What is gun culture? Cultural variations and trends across the United States

solus

Regular Member
Joined
Aug 22, 2013
Messages
9,315
Location
here nc

For you illiterates

Oh lies, darn lies, compiled to make study[ies] [read as $$$$ from grants]
from OP’s cite regarding data sources...quote:

We developed empirical methods to identify variations in elements of gun culture across states. Using these methods, we then analyzed the prominence of these subcultures between states and over time from 1998 through 2016. Using state-level data...

We constructed a panel of annualized data on gun-related variables for all 50 states from 1998 to 2016.

In our attempt to identify and empirically measure elements of gun culture, we examined 11 variables:
(1) the number of per capita hunting licenses;
(2) the number of per capita NRA members;
(3) the share of NRA members who subscribe to the magazine The American Hunter;
(4) the share of NRA members who subscribe to the magazine America’s 1st Freedom;
(5) the share of NRA members who subscribe to the magazine American Rifleman;
(6) the per capita number of subscriptions to the most popular gun-related magazine (Guns and Ammo);
(7) per capita purchases of handguns;
(8) per capita purchases of long guns;
(9) the presence of a “stand your ground” law;
(10) the presence of a ban on assault weapons, and
(11) the per capita number of federally licensed gun dealers.

Data availability
The dataset generated during the current study is not publicly available as it contains proprietary information that the authors acquired through a license.

Received: 28 June 2019; Accepted: 18 June 2020;
published on line 08 July 2020.
Unquote
[interestingly there are references cited from 30 July 2019, March & April 2020, 50 year olde references from 1970?]

underwritten by grants from Robert Wood Johnson Foundation

Ted Alcorn was a founding employee of Everytown For Gun Safety, where he was the Research Director and then the Director of Innovation, and he previously served as a policy analyst in the Office of the Mayor of New York City.
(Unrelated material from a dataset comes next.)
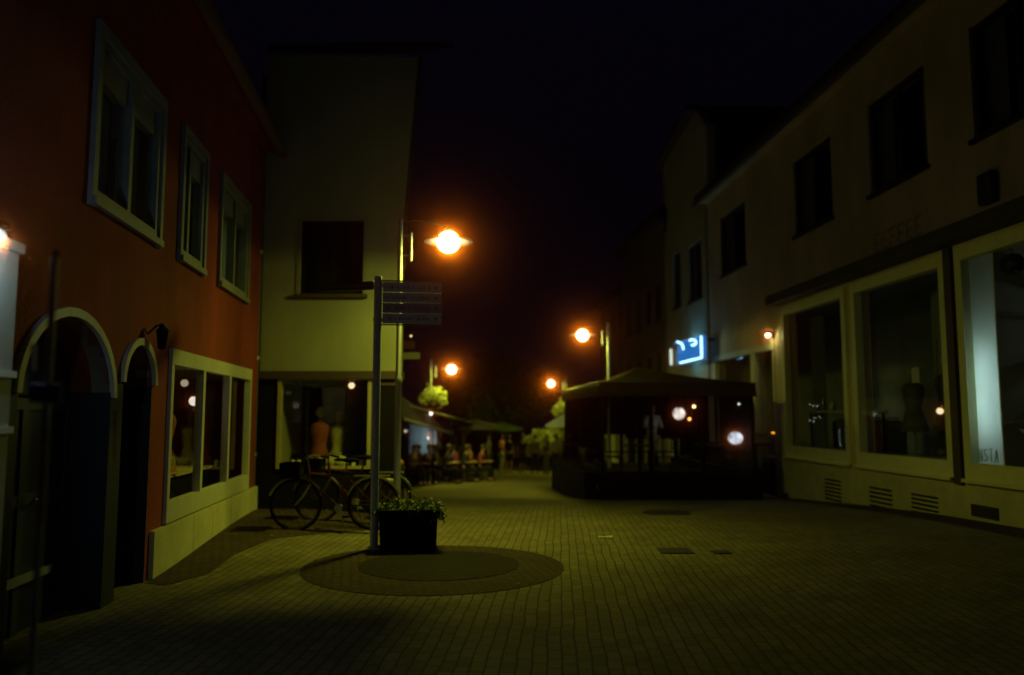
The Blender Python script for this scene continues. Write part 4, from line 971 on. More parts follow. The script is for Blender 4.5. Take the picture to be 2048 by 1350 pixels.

He earned graduate degrees as a Bill & Melinda Gates Foundation Fellow at the Johns Hopkins Bloomberg School of Public Health and their School for Advanced International Studies (SAIS), and lived in Beijing, China as a Henry Luce scholar.

absolutely not one iota the “study” was peer reviewed!
 

color of law

Accomplished Advocate
Joined
Oct 7, 2007
Messages
5,937
Location
Cincinnati, Ohio, USA
There are eight million stories in the naked city.
You cannot use any kind of violence on somebody who is not a physical threat to you. Some states also require you to retreat from the threat (e.g., by turning your car around and going the other way) if you can do so in complete safety.
Please find me a study that is neutrally compiled using actual data that is realistic and then peer reviewed by gun owners who also set aside their own biases. And if that is ever done the result will be inconclusive.

As a side note, this idea that having a duty to retreat is bogus and contrary to the USSC. Read Beard v. United States, 158 U.S. 550, 562, 15 S. Ct. 962, 966, 39 L. Ed. 1086 (1895).
The defendant was where he had the right to be, when the deceased advanced upon him in a threatening manner, and with a deadly weapon; and if the accused did not provoke the assault and had at the time reasonable grounds to believe and in good faith believed, that the deceased intended to take his life or do him great bodily harm, he was not obliged to retreat, nor to consider whether he could safely retreat, but was entitled to stand his ground and meet any attack made upon him with a deadly weapon, in such way and with such force as, under all the circumstances, he, at the moment, honestly believed, and had reasonable grounds to believe, was necessary to save his own life or to protect himself from great bodily injury.